■ **Data provided**

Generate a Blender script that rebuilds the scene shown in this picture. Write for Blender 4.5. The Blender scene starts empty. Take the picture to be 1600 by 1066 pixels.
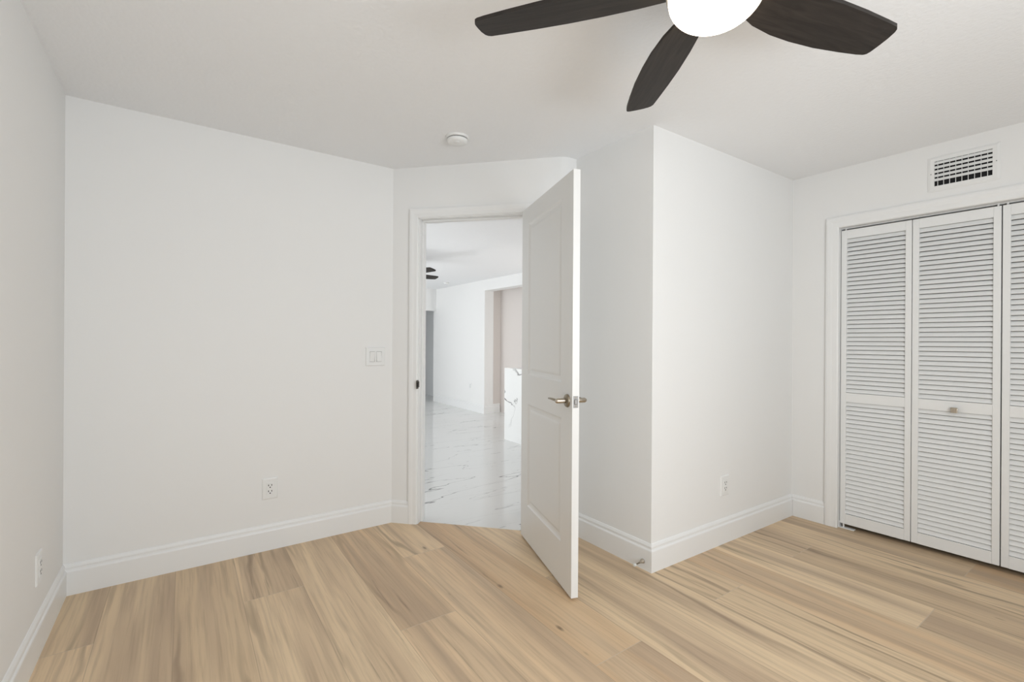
import bpy, bmesh, math, random
from mathutils import Vector, Matrix

random.seed(7)
S = bpy.context.scene
COL = S.collection
PI = math.pi

# ------------------------------------------------------------------ camera
F_PX, YAW, PIT, ROL, CAM_H = 729.42, 0.61336, -0.00039, 0.006, 1.256
fw = Vector((math.sin(YAW) * math.cos(PIT), math.cos(YAW) * math.cos(PIT), math.sin(PIT)))
rt = Vector((math.cos(YAW), -math.sin(YAW), 0.0))
up = rt.cross(fw)
r2 = rt * math.cos(ROL) + up * math.sin(ROL)
u2 = -rt * math.sin(ROL) + up * math.cos(ROL)
cd = bpy.data.cameras.new('camera')
cd.sensor_fit = 'HORIZONTAL'
cd.sensor_width = 36.0
cd.lens = F_PX * 36.0 / 1600.0
cd.clip_start = 0.02
cam = bpy.data.objects.new('camera', cd)
COL.objects.link(cam)
cam.matrix_world = Matrix(((r2.x, u2.x, -fw.x, 0), (r2.y, u2.y, -fw.y, 0), (r2.z, u2.z, -fw.z, CAM_H), (0, 0, 0, 1)))
S.camera = cam

# ------------------------------------------------------------------ world, lights, exposure
S.view_settings.view_transform = 'Standard'
S.view_settings.look = 'None'
S.view_settings.gamma = 1.0
S.view_settings.use_curve_mapping = False
S.view_settings.exposure = 0.0
S.cycles.caustics_reflective = False
S.cycles.caustics_refractive = False
w = bpy.data.worlds.new('sky')
S.world = w
w.use_nodes = True
w.node_tree.nodes['Background'].inputs['Color'].default_value = (0.80, 0.90, 1.0, 1)
w.node_tree.nodes['Background'].inputs['Strength'].default_value = 1.0

def area(name, loc, direction, sx, sy, power, color):
    l = bpy.data.lights.new(name, 'AREA')
    l.shape = 'RECTANGLE'
    l.size, l.size_y = sx, sy
    l.energy = power
    l.color = color
    o = bpy.data.objects.new(name, l)
    COL.objects.link(o)
    o.location = loc
    o.rotation_euler = Vector(direction).to_track_quat('-Z', 'Y').to_euler()
    return o

REAR_Y = -1.15
WIN_X0, WIN_X1, WIN_Z0, WIN_Z1 = 0.05, 1.85, 0.75, 2.12          # window in the wall behind the camera
area('window_daylight', ((WIN_X0 + WIN_X1) / 2, REAR_Y - 0.004, (WIN_Z0 + WIN_Z1) / 2), (0, 1, 0),
     WIN_X1 - WIN_X0 - 0.02, WIN_Z1 - WIN_Z0 - 0.02, 39.0, (0.91, 0.957, 1.0))
area('ceiling_fill', ((WIN_X0 + WIN_X1) / 2 + 0.1, REAR_Y + 0.006, WIN_Z0 + 0.25), (0.15, 1, 0.9), WIN_X1 - WIN_X0 - 0.1, 0.4, 15.0, (0.90, 0.96, 1.0))  # added fill, tilted up at the window to brighten the bedroom ceiling
HALL_X0 = -1.2
area('hall_glass_door_skylight', (HALL_X0 + 0.004, 6.6, 1.35), (1, 0, 0), 3.5, 1.5, 30.0, (0.94, 0.975, 1.0))
area('hall_ceiling_fill', (HALL_X0 + 0.01, 6.6, 0.35), (1, 0, 0.75), 3.5, 0.6, 86.0, (0.96, 0.98, 1.0))  # added fill, aimed upward to brighten the hall ceiling
area('alcove_fill', (4.49, 2.9, 1.35), (0, 1, 0), 0.14, 1.4, 26.0, (1.0, 0.97, 0.94))  # added fill to brighten the alcove wall; no window stands here
DOME_STRENGTH = 10.0

# ------------------------------------------------------------------ helpers
def link_mesh(name, bm, mat, parent=None, smooth=False):
    bmesh.ops.recalc_face_normals(bm, faces=bm.faces[:])
    me = bpy.data.meshes.new(name)
    bm.to_mesh(me)
    bm.free()
    o = bpy.data.objects.new(name, me)
    COL.objects.link(o)
    if mat:
        me.materials.append(mat)
    if smooth:
        for p in me.polygons:
            p.use_smooth = True
        try:
            me.set_sharp_from_angle(angle=math.radians(35))
        except Exception:
            pass
    if parent:
        o.parent = parent
    return o

def tag(o, label, cat, group=None, kind=None):
    o['label'] = label
    o['category'] = cat
    if group:
        o['group'] = group
    if kind:
        o['kind'] = kind
    return o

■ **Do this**
Search the preceding listing for the word "scene" and pull out every line that holds it.

■ **Exercise result**
Generate a Blender script that rebuilds the scene shown in this picture. Write for Blender 4.5. The Blender scene starts empty. Take the picture to be 1600 by 1066 pixels.
S = bpy.context.scene